How to annoy your teenage daughters

My Top 10 List Of Things That I Say To

Our Daughters That Drive Them Crazy

(They’re 15, 18 & 20 Years Old)

1.     “You know that guy that was in that movie that you just watched and thought was so hot?  He’s older than me.

2.     “You’re going to grow up, fall in love with and marry a man who is just like me.

3.     I love this song!  I love it so much that I’m going to dance to it…right here in the grocery store.  Somebody STOP ME!!

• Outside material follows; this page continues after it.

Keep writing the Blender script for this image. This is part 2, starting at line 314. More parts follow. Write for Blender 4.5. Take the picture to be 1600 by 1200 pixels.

4.     (After hearing about another actress who is pregnant by some rock star coming out of rehab) Here’s what you should do.  Finish high school. Finish college.  Get a good job.  Find yourself a good man.  Marry him, then start living together, and then start on the whole “baby making” thing.

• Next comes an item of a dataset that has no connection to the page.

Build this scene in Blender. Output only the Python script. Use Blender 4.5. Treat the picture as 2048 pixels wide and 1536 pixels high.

5.     Wow…I remember this song from when I was your age.  Billy Idol re-made it in 1983 from the original, which was done sometime in the 1960’s.  I think that I have it on a cassette tape that’s out in my truck.  Do you want to listen to it together?

6.     Pull my finger!

7.     You like Green Day too?  So do I.  Their lead singer is my age, and he wears eyeliner.  What would you do if I picked you up at school wearing your mothers eyeliner?  It could be a new thing for me… taking some of the attention off of my bald spot.  I dunno, what do you think?

8.     Come here and give me a hug “O seed of my loins.” (This always grosses them out)

9.     Who wants to rub some sun block…on my back? 

10.   Do I have to wear pants if your friends are coming over?

11.  (Bonus saying)  Yes…I am wearing white over the calf socks with shorts.  It’s comfortable.

12.  (Again with the bonus)  I’m home…O loving family of mine!

13.  (this is free, so who’s counting)  Help me with this computer, please?


7 thoughts on “How to annoy your teenage daughters

  1. Whenever I meet one of my teenage daughter’s highschool buddies for the first time, I like to introduce myself as … “the older sister.”

    Drives my daughter crazy … I get the eye roll everytime.

  2. #3 ha ha hah!! I used to threaten my oldest boy in the mall that if he didn’t knock it off, I’d just have to kiss him right there in front of the food court. He died many small deaths right then & there.